Work to complete » Leave out the pictures, then reproduce the rest of the material exactly.

##### Recorded information #####

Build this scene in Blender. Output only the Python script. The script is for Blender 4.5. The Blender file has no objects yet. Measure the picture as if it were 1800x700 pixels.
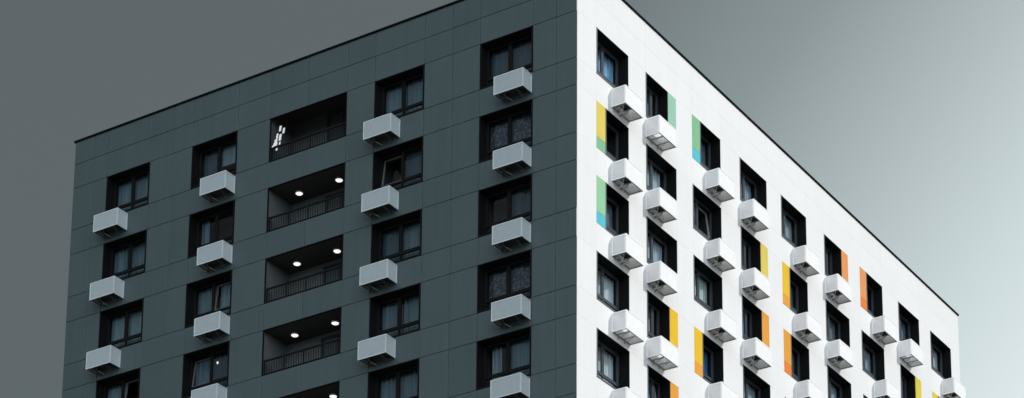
import bpy, math, random
from mathutils import Vector, Matrix
random.seed(7)
sc = bpy.context.scene
col = sc.collection
R = math.radians

# ------------------------------------------------------------------ helpers
class MB:
    """collects boxes / quads / tubes and links them as ONE mesh"""
    def __init__(s): s.v, s.f, s.m = [], [], []
    def quad(s, a, b, c, d, m=0):
        i = len(s.v); s.v += [a, b, c, d]; s.f.append((i, i+1, i+2, i+3)); s.m.append(m); return s
    def box(s, x0, x1, y0, y1, z0, z1, m=0, skip=''):
        i = len(s.v)
        s.v += [(x0,y0,z0),(x1,y0,z0),(x1,y1,z0),(x0,y1,z0),(x0,y0,z1),(x1,y0,z1),(x1,y1,z1),(x0,y1,z1)]
        F = {'b':(0,3,2,1),'t':(4,5,6,7),'f':(0,1,5,4),'r':(1,2,6,5),'k':(2,3,7,6),'l':(3,0,4,7)}
        for k, q in F.items():
            if k not in skip: s.f.append(tuple(i+j for j in q)); s.m.append(m)
        return s
    def bevbox(s, x0, x1, y0, y1, z0, z1, c, m=0):
        """box whose front (-y) edges are chamfered by c"""
        i = len(s.v)
        s.v += [(x0,y1,z0),(x1,y1,z0),(x1,y1,z1),(x0,y1,z1),
                (x0,y0+c,z0),(x1,y0+c,z0),(x1,y0+c,z1),(x0,y0+c,z1),
                (x0+c,y0,z0+c),(x1-c,y0,z0+c),(x1-c,y0,z1-c),(x0+c,y0,z1-c)]
        for q in ((0,1,5,4),(1,2,6,5),(2,3,7,6),(3,0,4,7),(4,5,9,8),(5,6,10,9),(6,7,11,10),(7,4,8,11),(8,9,10,11)):
            s.f.append(tuple(i+j for j in q)); s.m.append(m)
        return s
    def ring(s, x0, x1, z0, z1, t, y0, y1, m=0, tb=None):
        tb = t if tb is None else tb
        s.box(x0, x0+t, y0, y1, z0, z1, m); s.box(x1-t, x1, y0, y1, z0, z1, m)
        s.box(x0+t, x1-t, y0, y1, z0, z0+tb, m); s.box(x0+t, x1-t, y0, y1, z1-t, z1, m); return s
    def tube(s, pts, r, n=8, m=0):
        pts = [Vector(p) for p in pts]; rings = []
        for k, p in enumerate(pts):
            d = (pts[min(k+1, len(pts)-1)] - pts[max(k-1, 0)]).normalized()
            a = d.orthogonal().normalized(); b = d.cross(a); i = len(s.v)
            s.v += [tuple(p + r*(math.cos(2*math.pi*j/n)*a + math.sin(2*math.pi*j/n)*b)) for j in range(n)]
            rings.append(i)
        for i, k in zip(rings, rings[1:]):
            for j in range(n):
                s.f.append((i+j, i+(j+1) % n, k+(j+1) % n, k+j)); s.m.append(m)
        s.f.append(tuple(rings[0]+j for j in range(n))[::-1]); s.m.append(m)
        s.f.append(tuple(rings[-1]+j for j in range(n))); s.m.append(m)
        return s
    def disc(s, cx, cy, z0, z1, r, n=28, m=0, r1=None):
        r1 = r if r1 is None else r1
        i = len(s.v)
        for z, q in ((z0, r), (z1, r1)):
            s.v += [(cx+q*math.cos(2*math.pi*j/n), cy+q*math.sin(2*math.pi*j/n), z) for j in range(n)]
        s.f.append(tuple(i+j for j in range(n))[::-1]); s.m.append(m)
        s.f.append(tuple(i+n+j for j in range(n))); s.m.append(m)
        for j in range(n):
            s.f.append((i+j, i+(j+1) % n, i+n+(j+1) % n, i+n+j)); s.m.append(m)
        return s
    def mesh(s, name, mats):
        me = bpy.data.meshes.new(name); me.from_pydata(s.v, [], s.f)
        for m in (mats if isinstance(mats, (list, tuple)) else [mats]): me.materials.append(m)
        me.polygons.foreach_set('material_index', s.m); me.update(); return me
    def build(s, name, mats, parent=None, loc=None, rz=0):
        return link(name, s.mesh(name, mats), parent, loc, rz)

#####

Response for this exercise »
Build this scene in Blender. Output only the Python script. The script is for Blender 4.5. The Blender file has no objects yet. Measure the picture as if it were 1800x700 pixels.
import bpy, math, random
from mathutils import Vector, Matrix
random.seed(7)
sc = bpy.context.scene
col = sc.collection
R = math.radians

# ------------------------------------------------------------------ helpers
class MB:
    """collects boxes / quads / tubes and links them as ONE mesh"""
    def __init__(s): s.v, s.f, s.m = [], [], []
    def quad(s, a, b, c, d, m=0):
        i = len(s.v); s.v += [a, b, c, d]; s.f.append((i, i+1, i+2, i+3)); s.m.append(m); return s
    def box(s, x0, x1, y0, y1, z0, z1, m=0, skip=''):
        i = len(s.v)
        s.v += [(x0,y0,z0),(x1,y0,z0),(x1,y1,z0),(x0,y1,z0),(x0,y0,z1),(x1,y0,z1),(x1,y1,z1),(x0,y1,z1)]
        F = {'b':(0,3,2,1),'t':(4,5,6,7),'f':(0,1,5,4),'r':(1,2,6,5),'k':(2,3,7,6),'l':(3,0,4,7)}
        for k, q in F.items():
            if k not in skip: s.f.append(tuple(i+j for j in q)); s.m.append(m)
        return s
    def bevbox(s, x0, x1, y0, y1, z0, z1, c, m=0):
        """box whose front (-y) edges are chamfered by c"""
        i = len(s.v)
        s.v += [(x0,y1,z0),(x1,y1,z0),(x1,y1,z1),(x0,y1,z1),
                (x0,y0+c,z0),(x1,y0+c,z0),(x1,y0+c,z1),(x0,y0+c,z1),
                (x0+c,y0,z0+c),(x1-c,y0,z0+c),(x1-c,y0,z1-c),(x0+c,y0,z1-c)]
        for q in ((0,1,5,4),(1,2,6,5),(2,3,7,6),(3,0,4,7),(4,5,9,8),(5,6,10,9),(6,7,11,10),(7,4,8,11),(8,9,10,11)):
            s.f.append(tuple(i+j for j in q)); s.m.append(m)
        return s
    def ring(s, x0, x1, z0, z1, t, y0, y1, m=0, tb=None):
        tb = t if tb is None else tb
        s.box(x0, x0+t, y0, y1, z0, z1, m); s.box(x1-t, x1, y0, y1, z0, z1, m)
        s.box(x0+t, x1-t, y0, y1, z0, z0+tb, m); s.box(x0+t, x1-t, y0, y1, z1-t, z1, m); return s
    def tube(s, pts, r, n=8, m=0):
        pts = [Vector(p) for p in pts]; rings = []
        for k, p in enumerate(pts):
            d = (pts[min(k+1, len(pts)-1)] - pts[max(k-1, 0)]).normalized()
            a = d.orthogonal().normalized(); b = d.cross(a); i = len(s.v)
            s.v += [tuple(p + r*(math.cos(2*math.pi*j/n)*a + math.sin(2*math.pi*j/n)*b)) for j in range(n)]
            rings.append(i)
        for i, k in zip(rings, rings[1:]):
            for j in range(n):
                s.f.append((i+j, i+(j+1) % n, k+(j+1) % n, k+j)); s.m.append(m)
        s.f.append(tuple(rings[0]+j for j in range(n))[::-1]); s.m.append(m)
        s.f.append(tuple(rings[-1]+j for j in range(n))); s.m.append(m)
        return s
    def disc(s, cx, cy, z0, z1, r, n=28, m=0, r1=None):
        r1 = r if r1 is None else r1
        i = len(s.v)
        for z, q in ((z0, r), (z1, r1)):
            s.v += [(cx+q*math.cos(2*math.pi*j/n), cy+q*math.sin(2*math.pi*j/n), z) for j in range(n)]
        s.f.append(tuple(i+j for j in range(n))[::-1]); s.m.append(m)
        s.f.append(tuple(i+n+j for j in range(n))); s.m.append(m)
        for j in range(n):
            s.f.append((i+j, i+(j+1) % n, i+n+(j+1) % n, i+n+j)); s.m.append(m)
        return s
    def mesh(s, name, mats):
        me = bpy.data.meshes.new(name); me.from_pydata(s.v, [], s.f)
        for m in (mats if isinstance(mats, (list, tuple)) else [mats]): me.materials.append(m)
        me.polygons.foreach_set('material_index', s.m); me.update(); return me
    def build(s, name, mats, parent=None, loc=None, rz=0):
        return link(name, s.mesh(name, mats), parent, loc, rz)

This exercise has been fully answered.